There were three main reasons for India’s scepticism. First it was not ready to give up its traditional manner of mobilising support at the global forum especially the UN. Till now India had always used NAM and the Third World identity to gather support for itself. Second and a more important one, “…New Delhi had not yet resolved the fundamental tension in its own worldview between the notions of sovereignty and intervention. Its own national experience had tended to emphasize the argument that, to be successful, democracy must have a strong internal basis and cannot be enforced from abroad.” (C.Raja Mohan). Finally, the Clinton administration was not too keen on any firm strategic alliance with India in South Asia. The liberal internationalism of the Clinton regime did not totally share India’s enthusiasm of becoming ‘natural allies’ (as the then Prime Minister Vajpayee put it).

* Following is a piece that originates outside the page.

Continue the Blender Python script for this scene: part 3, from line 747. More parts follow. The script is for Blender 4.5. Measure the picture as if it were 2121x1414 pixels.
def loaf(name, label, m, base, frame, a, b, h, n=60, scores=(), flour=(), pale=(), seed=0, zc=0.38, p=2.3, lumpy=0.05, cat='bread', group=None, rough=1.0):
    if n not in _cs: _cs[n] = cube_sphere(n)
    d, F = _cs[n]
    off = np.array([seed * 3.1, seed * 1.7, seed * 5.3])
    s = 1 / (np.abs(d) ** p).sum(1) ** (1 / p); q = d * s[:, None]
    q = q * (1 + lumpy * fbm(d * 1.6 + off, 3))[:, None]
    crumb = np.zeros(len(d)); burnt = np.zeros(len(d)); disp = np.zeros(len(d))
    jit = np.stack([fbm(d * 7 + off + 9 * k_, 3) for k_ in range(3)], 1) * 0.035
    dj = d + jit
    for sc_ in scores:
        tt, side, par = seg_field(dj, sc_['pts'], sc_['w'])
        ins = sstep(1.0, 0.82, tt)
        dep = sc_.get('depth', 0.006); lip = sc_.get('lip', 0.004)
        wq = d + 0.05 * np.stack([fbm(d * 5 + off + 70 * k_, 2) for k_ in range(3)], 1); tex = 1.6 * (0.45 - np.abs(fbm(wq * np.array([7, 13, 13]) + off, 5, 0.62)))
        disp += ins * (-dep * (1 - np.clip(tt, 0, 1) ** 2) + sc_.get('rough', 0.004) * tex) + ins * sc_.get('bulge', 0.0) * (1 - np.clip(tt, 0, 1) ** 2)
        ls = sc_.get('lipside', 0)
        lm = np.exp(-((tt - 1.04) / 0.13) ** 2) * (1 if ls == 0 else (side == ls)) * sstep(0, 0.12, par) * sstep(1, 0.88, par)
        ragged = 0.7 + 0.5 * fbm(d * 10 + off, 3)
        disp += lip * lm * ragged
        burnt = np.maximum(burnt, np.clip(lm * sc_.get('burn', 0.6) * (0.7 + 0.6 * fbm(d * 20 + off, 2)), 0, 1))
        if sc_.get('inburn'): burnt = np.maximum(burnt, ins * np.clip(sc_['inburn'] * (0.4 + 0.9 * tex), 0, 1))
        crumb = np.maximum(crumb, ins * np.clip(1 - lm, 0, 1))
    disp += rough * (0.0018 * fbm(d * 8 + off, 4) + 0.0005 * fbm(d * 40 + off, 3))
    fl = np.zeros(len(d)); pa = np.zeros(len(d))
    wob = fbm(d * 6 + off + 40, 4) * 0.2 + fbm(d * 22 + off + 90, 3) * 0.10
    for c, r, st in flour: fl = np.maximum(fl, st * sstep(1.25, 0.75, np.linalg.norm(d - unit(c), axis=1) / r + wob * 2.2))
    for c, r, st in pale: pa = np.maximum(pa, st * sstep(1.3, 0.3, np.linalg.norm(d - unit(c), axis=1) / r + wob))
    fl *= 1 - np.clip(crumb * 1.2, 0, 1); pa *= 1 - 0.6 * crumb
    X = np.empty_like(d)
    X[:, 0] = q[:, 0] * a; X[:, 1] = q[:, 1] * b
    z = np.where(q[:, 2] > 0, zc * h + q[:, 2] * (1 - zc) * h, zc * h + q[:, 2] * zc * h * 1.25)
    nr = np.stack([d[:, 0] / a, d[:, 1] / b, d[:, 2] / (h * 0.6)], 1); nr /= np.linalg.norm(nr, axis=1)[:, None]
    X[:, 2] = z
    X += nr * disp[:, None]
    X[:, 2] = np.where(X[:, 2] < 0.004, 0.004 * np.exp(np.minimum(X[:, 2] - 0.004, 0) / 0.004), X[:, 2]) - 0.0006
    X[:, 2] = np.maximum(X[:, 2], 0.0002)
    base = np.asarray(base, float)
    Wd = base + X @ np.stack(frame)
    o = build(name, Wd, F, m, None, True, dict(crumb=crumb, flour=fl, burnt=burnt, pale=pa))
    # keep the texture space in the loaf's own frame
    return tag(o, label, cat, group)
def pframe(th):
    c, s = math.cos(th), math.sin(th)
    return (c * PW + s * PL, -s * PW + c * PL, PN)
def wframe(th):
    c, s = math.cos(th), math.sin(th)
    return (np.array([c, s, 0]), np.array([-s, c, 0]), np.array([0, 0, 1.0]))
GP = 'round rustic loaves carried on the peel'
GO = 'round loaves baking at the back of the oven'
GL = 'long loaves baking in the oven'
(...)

It was the Bush administration that took a simpler but strategic view of India’s democracy. Bush looked at India as ‘potential global power’; and reduced (or even dropped) any emphasis on resolution of Kashmir dispute and the issue of non-proliferation. The July 2005 statement which has become famous due the nuclear cooperation component, also made another significant point: India and the United States declared that they “have an obligation to the global community to strengthen values, ideals, and practices of freedom, pluralism, and rule of law” and agreed to assist states seeking to become more open and democratic.” India and US also agreed to support the newly established UN Democracy Fund which has the objective of strengthening democratic institutions and promoting human rights globally.